The James Baldwin Circle is NAAM’s opportunity to be in conversation with and honor an African American writer who uses the power of the pen to make America more equitable and writes in truth-telling ways akin to James Baldwin. The writer is inducted as a Fellow into NAAM’s James Baldwin Circle, presented with a plaque, and discusses their latest writings.

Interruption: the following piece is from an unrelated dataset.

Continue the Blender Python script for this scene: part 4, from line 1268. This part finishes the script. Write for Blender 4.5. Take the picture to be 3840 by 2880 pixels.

THE LEGACY OF JAMES BALDWIN
Born on August 2, 1924, in Harlem, New York, James Baldwin is one of the 20th century's greatest writers who broke new literary ground with the exploration of racial and social issues in his writings and essays that honed in on the Black experience. Baldwin was an essayist, playwright, novelist and a prominent voice of the American civil rights movement known for works including 'Go Tell It on the Mountain.' 'Notes of a Native Son,' and 'The Fire Next Time'. Published in 1953, ‘Go Tell It on the Mountain’ was Baldwin’s first novel. His next novel, Giovanni's Room told the story of an American living in Paris and broke new ground for its complex depiction of homosexuality. Baldwin was open about his homosexuality and relationships with both men and women. Yet he believed that the focus on rigid categories was just a way of limiting freedom and that human sexuality is more fluid and less binary than often expressed in the U.S. Later in life, Baldwin spent years sharing his experiences and views as a college professor at University of Massachusetts at Amherst and Hampshire College. His legacy would live on through his writings, lectures, and prolific interviews conducted throughout his life. On December 1, 1987, James Baldwin joined the ancestors at his home in St. Paul de Vence, France. Baldwin saw his personal mission as bearing "witness to the truth." He accomplished this mission through his extensive, rapturous literary legacy.